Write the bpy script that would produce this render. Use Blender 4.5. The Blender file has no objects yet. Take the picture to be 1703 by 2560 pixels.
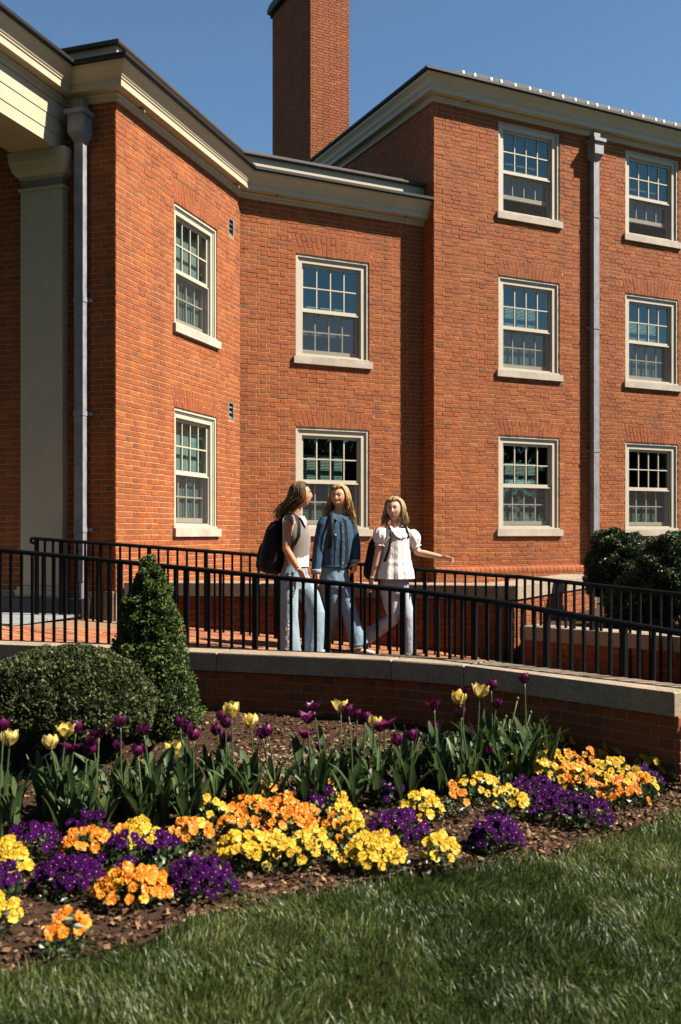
import bpy, math, random
import numpy as np
from mathutils import Vector, Matrix, noise as mnoise
random.seed(7); rng = np.random.default_rng(7)
R = math.radians
scene = bpy.context.scene
col = scene.collection

# ------------------------------------------------------------------ camera
EYE = 1.6
F_PX, CX, HY = 2490.0, 851.5, 1335.0          # focal length, centre column and horizon row of the photograph
cam_d = bpy.data.cameras.new('camera'); cam = bpy.data.objects.new('camera', cam_d); col.objects.link(cam)
cam.location = (0, 0, EYE); cam.rotation_euler = (R(90), 0, 0)
cam_d.sensor_fit = 'VERTICAL'; cam_d.sensor_height = 36.0; cam_d.sensor_width = 24.0
cam_d.lens = F_PX / 2560 * 36.0
cam_d.shift_y = (HY - 1280) / 2560
cam_d.clip_start = 0.1; cam_d.clip_end = 3000
cam_d.dof.use_dof = True; cam_d.dof.focus_distance = 10.2; cam_d.dof.aperture_fstop = 3.2
scene.camera = cam
# ------------------------------------------------------------------ light
SUN_EL, SUN_AZ = R(48), math.atan2(-0.17, 0.985)
S2 = Vector((math.cos(SUN_EL) * math.cos(SUN_AZ), math.cos(SUN_EL) * math.sin(SUN_AZ), math.sin(SUN_EL)))
world = bpy.data.worlds.new('World'); scene.world = world; world.use_nodes = True
wn = world.node_tree; wn.nodes.clear()
wo = wn.nodes.new('ShaderNodeOutputWorld'); wb = wn.nodes.new('ShaderNodeBackground'); ws = wn.nodes.new('ShaderNodeTexSky')
ws.sky_type = 'NISHITA'; ws.sun_disc = False; ws.sun_elevation = SUN_EL
ws.sun_rotation = math.atan2(S2.x, S2.y)
ws.air_density = 0.64; ws.dust_density = 0.1; ws.ozone_density = 0.6; ws.altitude = 200
wb.inputs['Strength'].default_value = 0.05
hs = wn.nodes.new('ShaderNodeHueSaturation'); hs.inputs['Saturation'].default_value = 1.08; hs.inputs['Hue'].default_value = 0.49
wn.links.new(ws.outputs[0], hs.inputs['Color']); wn.links.new(hs.outputs[0], wb.inputs['Color']); wn.links.new(wb.outputs[0], wo.inputs['Surface'])
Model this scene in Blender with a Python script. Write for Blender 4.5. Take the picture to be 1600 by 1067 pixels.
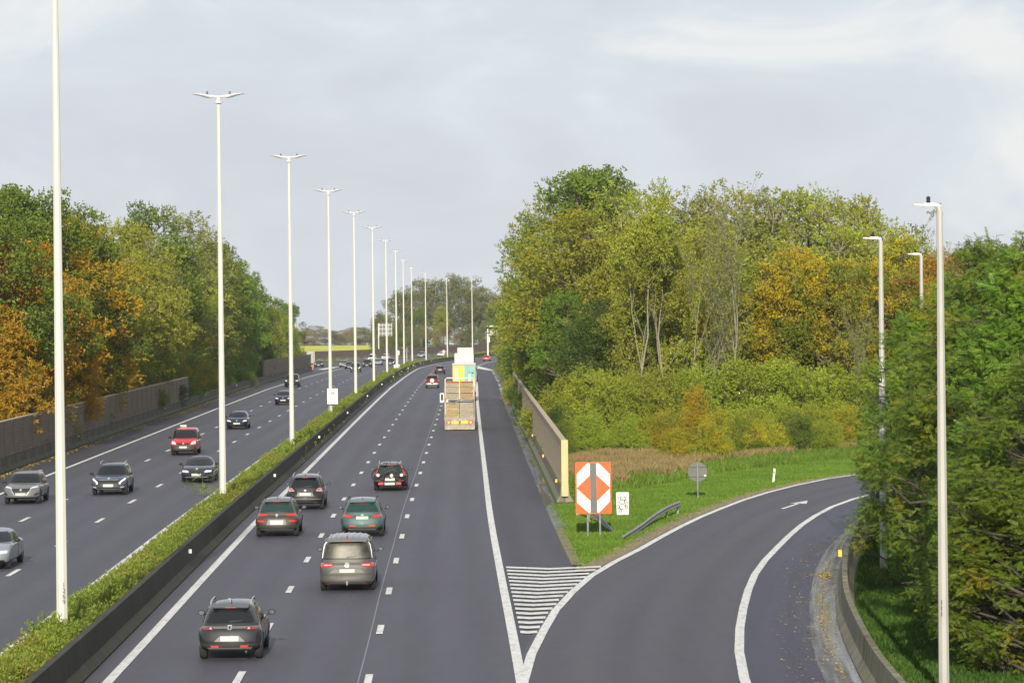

★ ★ ★

Do this - Give back the entries verbatim. Do not include any picture.

Answer to the exercise -
Write the bpy script that would produce this render. Use Blender 4.5. The Blender file has no objects yet. Take the picture to be 1703 by 2560 pixels.
import bpy, math, random
import numpy as np
from mathutils import Vector, Matrix, noise as mnoise
random.seed(7); rng = np.random.default_rng(7)
R = math.radians
scene = bpy.context.scene
col = scene.collection

# ------------------------------------------------------------------ camera
EYE = 1.6
F_PX, CX, HY = 2490.0, 851.5, 1335.0          # focal length, centre column and horizon row of the photograph
cam_d = bpy.data.cameras.new('camera'); cam = bpy.data.objects.new('camera', cam_d); col.objects.link(cam)
cam.location = (0, 0, EYE); cam.rotation_euler = (R(90), 0, 0)
cam_d.sensor_fit = 'VERTICAL'; cam_d.sensor_height = 36.0; cam_d.sensor_width = 24.0
cam_d.lens = F_PX / 2560 * 36.0
cam_d.shift_y = (HY - 1280) / 2560
cam_d.clip_start = 0.1; cam_d.clip_end = 3000
cam_d.dof.use_dof = True; cam_d.dof.focus_distance = 10.2; cam_d.dof.aperture_fstop = 3.2
scene.camera = cam
# ------------------------------------------------------------------ light
SUN_EL, SUN_AZ = R(48), math.atan2(-0.17, 0.985)
S2 = Vector((math.cos(SUN_EL) * math.cos(SUN_AZ), math.cos(SUN_EL) * math.sin(SUN_AZ), math.sin(SUN_EL)))
world = bpy.data.worlds.new('World'); scene.world = world; world.use_nodes = True
wn = world.node_tree; wn.nodes.clear()
wo = wn.nodes.new('ShaderNodeOutputWorld'); wb = wn.nodes.new('ShaderNodeBackground'); ws = wn.nodes.new('ShaderNodeTexSky')
ws.sky_type = 'NISHITA'; ws.sun_disc = False; ws.sun_elevation = SUN_EL
ws.sun_rotation = math.atan2(S2.x, S2.y)
ws.air_density = 0.64; ws.dust_density = 0.1; ws.ozone_density = 0.6; ws.altitude = 200
wb.inputs['Strength'].default_value = 0.05
hs = wn.nodes.new('ShaderNodeHueSaturation'); hs.inputs['Saturation'].default_value = 1.08; hs.inputs['Hue'].default_value = 0.49
wn.links.new(ws.outputs[0], hs.inputs['Color']); wn.links.new(hs.outputs[0], wb.inputs['Color']); wn.links.new(wb.outputs[0], wo.inputs['Surface'])
Model this scene in Blender with a Python script. Write for Blender 4.5. Take the picture to be 1600 by 1067 pixels.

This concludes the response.